Volvamos al ejemplo de la cuadernavía. El alejandrino es un verso postizo en el español, ya que su aliento no alcanza sino, y eso a duras penas, el endecasílabo. Nuestra lengua está hecha de y para el octosílabo, ese metro tan presto en las canciones, en los romances. Sin embargo, el alejandrino daba cierto estatus que los poetas cultos no estaban dispuestos a dejar pasar. ¿Qué hacer entonces? Cortar el verso por la mitad, dividirlo en dos hemistiquios que se presten a la respiración natural del español. Nadie que sepa medianamente de métrica poética podrá decir que no son alejandrinos, que la cesura intermedia ha convertido al verso en dos. Hay un accidente, sí, un cambio en la sonoridad y en las pausas, pero el cambio es menor y no tiene la fuerza para romper el verso y su ritmo, no puede contra el magnetismo de la rima. De igual manera pasa con los eventos duros de la vida de los niños. Los ojos de la infancia, la mirada límpida que encuentra la rima del mundo, su cadencia perenne, trastocan los pasajes de modo tal que esas fracturas no alteran la rítmica canción universal.
Y esta canción (llena de “accidentes”, lo he dicho), marca hondamente al individuo según la entonación, la métrica o el sentimiento con el que se cante, con el que se perciba. Y el tema de la canción es tan distinto como el sujeto mismo.

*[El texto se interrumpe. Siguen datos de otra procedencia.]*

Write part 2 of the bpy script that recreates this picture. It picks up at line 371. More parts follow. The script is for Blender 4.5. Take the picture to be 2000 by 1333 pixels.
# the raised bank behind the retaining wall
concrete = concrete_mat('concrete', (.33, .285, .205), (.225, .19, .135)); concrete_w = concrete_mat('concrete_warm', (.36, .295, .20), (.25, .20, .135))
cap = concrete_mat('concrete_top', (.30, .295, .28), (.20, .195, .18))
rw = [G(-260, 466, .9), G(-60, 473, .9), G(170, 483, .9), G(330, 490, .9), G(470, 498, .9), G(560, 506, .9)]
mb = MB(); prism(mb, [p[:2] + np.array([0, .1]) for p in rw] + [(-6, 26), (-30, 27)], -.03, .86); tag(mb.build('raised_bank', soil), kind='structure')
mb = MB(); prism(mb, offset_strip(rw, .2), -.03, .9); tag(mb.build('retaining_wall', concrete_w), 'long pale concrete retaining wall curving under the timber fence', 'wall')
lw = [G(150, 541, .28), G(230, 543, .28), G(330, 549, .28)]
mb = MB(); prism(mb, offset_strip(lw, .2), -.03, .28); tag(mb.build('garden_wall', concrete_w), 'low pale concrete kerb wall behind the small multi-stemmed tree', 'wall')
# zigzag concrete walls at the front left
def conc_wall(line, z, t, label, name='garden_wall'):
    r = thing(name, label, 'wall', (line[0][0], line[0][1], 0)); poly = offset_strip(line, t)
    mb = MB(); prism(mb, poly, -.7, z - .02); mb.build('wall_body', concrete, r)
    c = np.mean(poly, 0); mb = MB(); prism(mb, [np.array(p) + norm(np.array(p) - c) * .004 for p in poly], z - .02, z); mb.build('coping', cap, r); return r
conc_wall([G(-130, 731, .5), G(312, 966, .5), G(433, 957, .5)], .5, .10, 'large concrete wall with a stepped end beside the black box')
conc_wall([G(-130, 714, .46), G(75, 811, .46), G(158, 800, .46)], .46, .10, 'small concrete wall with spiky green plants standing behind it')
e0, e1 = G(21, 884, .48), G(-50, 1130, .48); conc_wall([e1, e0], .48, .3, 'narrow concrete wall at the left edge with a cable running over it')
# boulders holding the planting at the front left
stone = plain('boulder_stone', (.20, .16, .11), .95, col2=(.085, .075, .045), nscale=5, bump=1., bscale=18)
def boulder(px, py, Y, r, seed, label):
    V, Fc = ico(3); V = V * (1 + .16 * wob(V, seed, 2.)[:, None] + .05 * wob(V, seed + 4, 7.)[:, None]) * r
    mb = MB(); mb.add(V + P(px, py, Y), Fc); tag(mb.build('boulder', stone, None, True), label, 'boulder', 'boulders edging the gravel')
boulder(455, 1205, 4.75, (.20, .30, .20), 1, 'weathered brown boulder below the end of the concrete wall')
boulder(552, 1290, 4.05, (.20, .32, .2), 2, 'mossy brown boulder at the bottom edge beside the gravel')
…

Lo que se cuenta de nosotros, cómo nos ven los demás, siempre influye en la manera en que nos vemos y nos asumimos frente a la vida. En el Libro de Alexandre se cantan las andanzas de un jefe militar inquieto, heroico, casi mítico. Resulta interesante preguntarse qué habría pasado con el Alejandro histórico al verse retratado de tal forma, cómo se hubiera asumido frente a su pueblo, frente a sí mismo. Aunque las hazañas que se narran en el poema nunca hubieran acontecido, hubieran influido en el Alejandro real de un modo muy similar a como lo hubieran hecho de haber ocurrido. De la misma forma pasa con la canción de la infancia, donde pudimos ser infinidad de personajes y vivir múltiples aventuras. Nos marcaron casi del mismo modo que si hubieran ocurrido porque, de cierta forma, lo hicieron.
Entonces, esta vía (la calle de mi infancia, el metro de la canción de mi infancia) me lleva a otros tesrritorios: los de la posibilidad. Cada vez que pienso en esta calle me asomo a los versos de una canción que cuenta las gestas del hombre que fui siendo niño.